As of today, August 16, 2017, the content marketing universe doesn’t seem to have quite figured out Instagram (IG) Stories yet. We know they’re probably going to be important, and we should be doing them, but like Facebook Live and Snapchat, they’re still on the bleeding edge—mostly because they’re too harrrrd. But here’s what iostudio learned when we entered the scary space of Probably-Important and came out with some huge wins.
We also raised a client’s reach by around 21%, doubled profile views, and increased Direct Messages nearly 10-fold.
1. Take a story, and put more stories inside your story.
For this project, our end client (through our awesome agency partner and project lead, Fors Marsh Group) was the Army National Guard. Experience told us that for this client, Basic Combat Training is one of the biggest engagement drivers on social. Kids fear it. Parents fear it. And soldiers who have been through it love to comment on it. But what made this the perfect IG story wasn’t just the engagement level. It was that there were a dozen or more mini-stories built in.
The best IG story will have some narrative to it. Like any storytelling medium, you have to take your viewers somewhere. With Basic Training, we had several built-in vignettes to highlight: early morning fitness training, drill sergeants, obstacle courses—even a real, live gas chamber. Each served as a chapter in the IG story. This gave us variety, and kept people tuning in to see what happened next.
Takeaway: Build your larger IG story around mini-stories.
2. Recognize that IG stories are the advertising equivalent of the 24-hour news cycle.
IG stories are designed to represent your (or your brand’s) last 24 hours. In fact, IG won’t even let you post a picture to your story that was taken more than 24 hours prior to posting. This limitation is one huge reason lots of brands aren’t embracing the story. As marketers, we’re just not set up for that kind of creative turnaround. It also doesn’t make sense for most brands to spend a million dollars to create content that’s going to disappear in 24 hours, and those big campaigns are what some of us are best at.
To successfully beat this 24-hour cycle, your team has to be lean. Creative approval processes have to adjust to the demand. The cycle from concept to production has to be shorter. No, even shorter. A liiiiittle bit shorter, even. There you go. Ideas have to go from concept to production, like, now.
Takeaway: Build your IG story team as a self-contained group with concept, production and implementation built in. Remove as many levels of approval as possible.
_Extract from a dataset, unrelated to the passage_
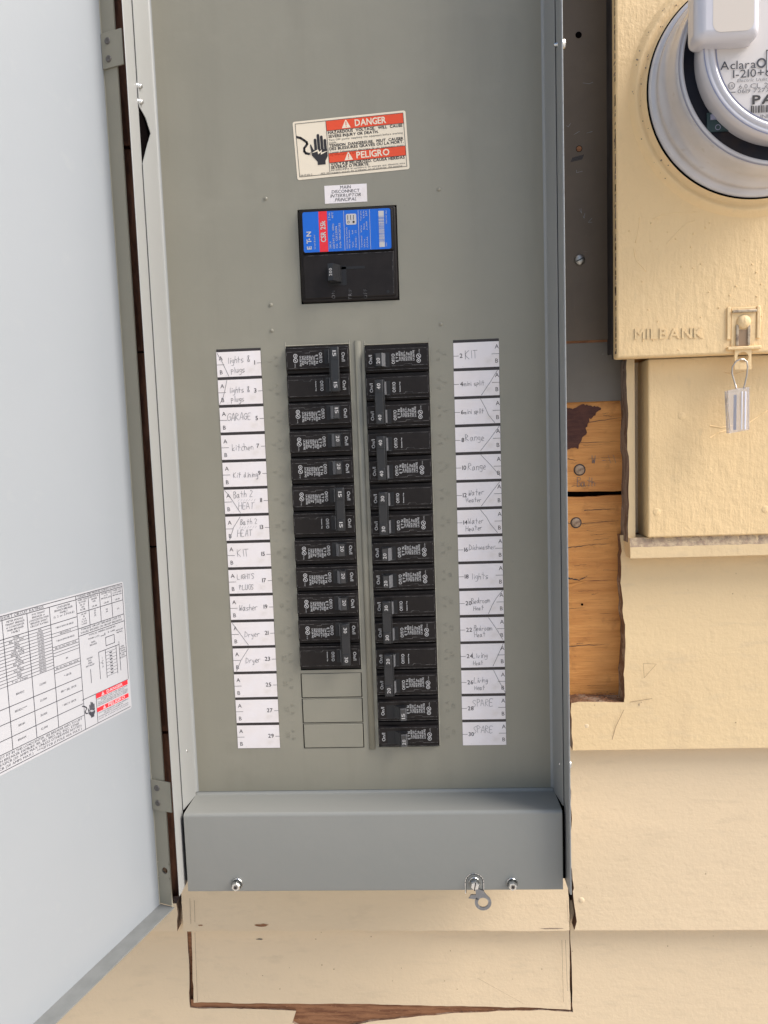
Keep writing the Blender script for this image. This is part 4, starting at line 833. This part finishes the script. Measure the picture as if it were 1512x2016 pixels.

3. Don’t throw the advertising baby out with the “old media” bathwater.
The same concepts that earned you all those ADDY awards work here, too. Visual variety, voice, identifying purchase motivators—all of those concepts work no matter where they’re applied. Your story will fail if it feels like an ad—but if you don’t do stuff like including calls to action (CTAs), you’re not going to get max results. For our IG story, our primary conversion mechanism was Direct Messages (DMs). We got somewhere between 6-10 times the DMs on story posts that had CTAs. That means without the CTAs, our story would’ve gotten noticed but would have provided almost no overall increase in conversion. With CTAs spread out about every 6-10 posts, though, we saw massive conversion gains.
Takeaway: Include CTAs, brand messaging, and all the other ad stuff that got you where you are in the first place. Just don’t be obtrusive about it.
4. Monitor, Monitor, Monitor.
For the IG story, we provided the content engine, and our agency partner and account lead, FMG, provided community management. FMG had operators standing by to respond to the story in near real time to any messages or questions. Not just any operators either—these were mostly current or former military, specially chosen because of their intimate knowledge of our product. They answered highly detailed and even technical questions, all while shepherding users toward our sales funnel. They provided value to our customers, not just bot-level responses. Like the CTAs, without a spectacular community management team, our story would’ve come and gone without a noticeable increase in conversion.
Takeaway: Plan for an increased community management requirement. The success of your story will rise or fall based on your engagement team’s quality.
Quick Bonus Tips:
Post to your story regularly over several days. Everyone watching your story has opted in by clicking to watch it. So give them plenty to look at. Every time you post, you’re also putting your story back at the top of your audience’s feeds. As soon as you stop, impressions will trail off very quickly.
Loosen up a little. Our best story post was a group of drill sergeants yelling at new recruits doing push-ups. This could’ve been perceived as negative, but we paired it with a caption that said: “Dear Mom, Met my drill sergeants today…” The end result was funny, acknowledging the inherent challenge at Basic Training but positively associating our brand with family. We also used that post on our regular IG feed, where it became the most popular post in our history.
Don’t forget you can delete parts of your story. There is some risk to a shortened approval process. But if something slips through, you can delete any individual piece of the story.
Have fun. If you’re having fun, your viewers will, too. If you can figure out what your fans find fun about your business (how a pizza oven works, what kind of interesting characters you have on your production floor, the new robot on your assembly line, etc.), that’s probably going to make for a great IG story.